Arista Launches Network Automation Software for DevOps
SDN firm says new software platform represents evolution of EOS
December 17, 2014
Arista Networks has launched EOS+, a software platform for network programmability and network automation that represents an evolution of the company's EOS (Extensible Operating System).
The software defined networking company said the additional layer of flexibility would appeal to DevOps teams and join the compute, storage, and application teams to integrate with the network. Arista hopes EOS+ will enable use of pre-built and custom EOS applications, as well as integration with a wide range of technology partner solutions.
Arista has built EOS with programmability features from the beginning, and made specific integrations with clouds, technology partners, OpenStack and other environments. Evolving EOS to deliver a formal programming and network automation layer further enhances its offering and helps shift from NetOps to DevOps models of architecting and operating networks.
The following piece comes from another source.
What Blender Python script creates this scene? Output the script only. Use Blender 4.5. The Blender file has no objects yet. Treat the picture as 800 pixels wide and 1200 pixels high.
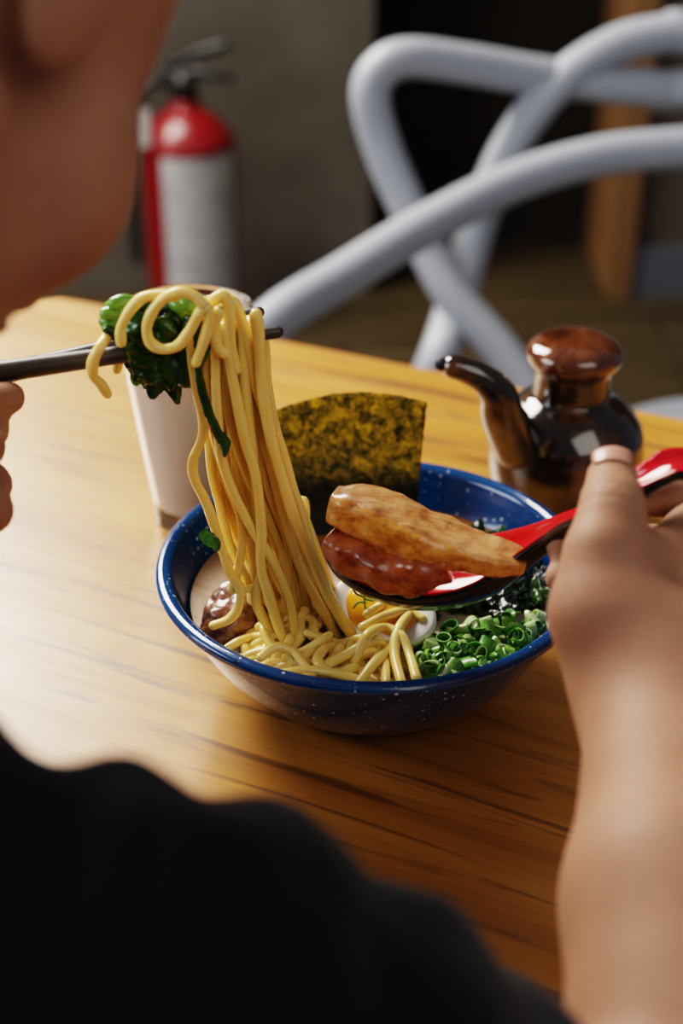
import bpy, math, random
import numpy as np
from mathutils import Vector, Matrix, noise as mnoise
random.seed(7)
rng = np.random.default_rng(7)
COL = bpy.context.scene.collection
PI = math.pi

# ------------------------------------------------------------------ camera frame (800 x 1200, 50 mm)
FPX = 50/36*1200
PITCH = math.radians(30.0)
CAM = np.array([0, -.624, 1.218])
FW = np.array([0, math.cos(PITCH), -math.sin(PITCH)])
UPV = np.array([0, math.sin(PITCH), math.cos(PITCH)])
RT = np.array([1., 0, 0])
def _ray(x, y): return FW + RT*(x-400)/FPX - UPV*(y-600)/FPX
def atz(x, y, z):
    d = _ray(x, y); return CAM + d*(z-CAM[2])/d[2]
def aty(x, y, Y):
    d = _ray(x, y); return CAM + d*(Y-CAM[1])/d[1]
def dep(x, y, t): return CAM + _ray(x, y)*t

# ------------------------------------------------------------------ object helpers
def mesh_obj(name, verts, faces, mat=None, parent=None, smooth=True):
    me = bpy.data.meshes.new(name)
    me.from_pydata([tuple(map(float, v)) for v in verts], [], [tuple(int(i) for i in f) for f in faces])
    me.validate()
    if smooth:
        me.polygons.foreach_set('use_smooth', [True]*len(me.polygons))
    o = bpy.data.objects.new(name, me)
    COL.objects.link(o)
    if mat is not None: me.materials.append(mat)
    if parent is not None: o.parent = parent
    return o
def tag(o, label=None, cat=None, group=None, kind=None):
    if label: o['label'] = label
    if cat: o['category'] = cat
    if group: o['group'] = group
    if kind: o['kind'] = kind
    return o
def empty(name, loc=(0, 0, 0)):
    o = bpy.data.objects.new(name, None); COL.objects.link(o); o.location = loc
    o.empty_display_size = .02
    return o
def recenter(o, c):
    c = Vector(c)
    o.data.transform(Matrix.Translation(-c)); o.location = c
    return o

def catmull(pts, n=8, closed=False):
    P = [np.array(p, float) for p in pts]
    out = []
    m = len(P)
    rngi = range(m if closed else m-1)
    for i in rngi:
        p1 = P[i]; p2 = P[(i+1) % m]
        p0 = P[(i-1) % m] if (closed or i > 0) else 2*p1-p2
        p3 = P[(i+2) % m] if (closed or i+2 < m) else 2*p2-p1
        for j in range(n):
            t = j/n
            out.append(.5*((2*p1)+(-p0+p2)*t+(2*p0-5*p1+4*p2-p3)*t*t+(-p0+3*p1-3*p2+p3)*t**3))
    if not closed: out.append(P[-1])
    return np.array(out)

def tube(pts, rad, seg=10, closed=False, squash=1.0):
    """swept tube with rounded ends; rad a number or per-point list"""
    pts = np.array(pts, float); n = len(pts)
    rad = np.full(n, rad, float) if np.isscalar(rad) else np.array(rad, float)
    if closed: T = np.roll(pts, -1, 0)-np.roll(pts, 1, 0)
    else: T = np.gradient(pts, axis=0)
    T /= np.linalg.norm(T, axis=1)[:, None]+1e-12
    if not closed:
        e0 = [pts[0]-T[0]*rad[0]*k for k in (.95, .75, .4)]
        e1 = [pts[-1]+T[-1]*rad[-1]*k for k in (.4, .75, .95)]
        pts = np.vstack([e0, pts, e1])
        rad = np.concatenate([rad[0]*np.array([.3, .66, .92]), rad, rad[-1]*np.array([.92, .66, .3])])
        T = np.vstack([[T[0]]*3, T, [T[-1]]*3]); n = len(pts)
    a = np.array([0, 0, 1.]) if abs(T[0][2]) < .9 else np.array([1., 0, 0])
    N = np.cross(T[0], a); N /= np.linalg.norm(N)
    V = []
    for i in range(n):
        N = N-T[i]*(N@T[i]); N /= np.linalg.norm(N)+1e-12
        B = np.cross(T[i], N)
        for s in range(seg):
            th = 2*PI*s/seg
            V.append(pts[i]+rad[i]*(math.cos(th)*N+squash*math.sin(th)*B))
    F = []
    for i in range(n if closed else n-1):
        for s in range(seg):
            i2 = (i+1) % n; s2 = (s+1) % seg
            F.append((i*seg+s, i*seg+s2, i2*seg+s2, i2*seg+s))
    if not closed:
        F.append(tuple(reversed(range(seg)))); F.append(tuple((n-1)*seg+s for s in range(seg)))
    return V, F

def lathe(prof, seg=64, c=(0, 0, 0), close=False):
    V, F = [], []
    n = len(prof)
    for r, z in prof:
        for s in range(seg):
            th = 2*PI*s/seg
            V.append((c[0]+r*math.cos(th), c[1]+r*math.sin(th), c[2]+z))
    for i in range(n if close else n-1):
        i2 = (i+1) % n
        for s in range(seg):
            s2 = (s+1) % seg
            F.append((i*seg+s, i*seg+s2, i2*seg+s2, i2*seg+s))
    if not close:
        if prof[0][0] > 1e-6: F.append(tuple(reversed(range(seg))))
        if prof[-1][0] > 1e-6: F.append(tuple((n-1)*seg+s for s in range(seg)))
    return V, F
def smooth_prof(pts, n=6):
    return [(max(p[0], 0.0), p[1]) for p in catmull([(a, b, 0) for a, b in pts], n)]

def box(lo, hi):
    x0, y0, z0 = lo; x1, y1, z1 = hi
    V = [(x0,y0,z0),(x1,y0,z0),(x1,y1,z0),(x0,y1,z0),(x0,y0,z1),(x1,y0,z1),(x1,y1,z1),(x0,y1,z1)]
    F = [(0,3,2,1),(4,5,6,7),(0,1,5,4),(1,2,6,5),(2,3,7,6),(3,0,4,7)]
    return V, F
def join(*vf):
    V, F = [], []
    for v, f in vf:
        b = len(V); V += list(v); F += [tuple(b+i for i in q) for q in f]
    return V, F
def bevel(o, w, seg=3):
    m = o.modifiers.new('bevel', 'BEVEL'); m.width = w; m.segments = seg; m.limit_method = 'ANGLE'
    return o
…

Arista targets web-scale data center operators, and its customer roster includes Facebook, Morgan Stanley, Netflix, and Equinix. The company had a successful initial public offering on the New York Stock Exchange in June.
Almost the entire senior management team of Arista comes from Cisco. Earlier this month, the networking giant filed a lawsuit against the SDN company, claiming patent and copyright infringement.
The EOS+ platform is made up of a development framework with native access to all levels of EOS, a vEOS virtual machine instance of EOS, and EOS Consulting Services.
EOS+ use case examples that Arista cites are pre-built applications such as ZTPServer for rapid provisioning and its Network Telemetry Application for Splunk Enterprise. The company also promotes a do-it-yourself cloud networking approach to applications that need to be custom-fit for specific network environments.
Najam Ahmad, vice president of infrastructure at Facebook, an Arista customer, said in a statement, "Arista EOS has proven to be a valuable component of our current designs, providing us with a series of useful features, including better control-plane and data-path programmability, the ability to write traffic steering and monitoring applications that integrate with Sysdb and the entire EOS stack running on our Arista devices, and an SDK framework is fairly easy to develop and test our code in. All this allows us to have more visibility in and greater control over our network — and that helps us continue to move fast as we scale."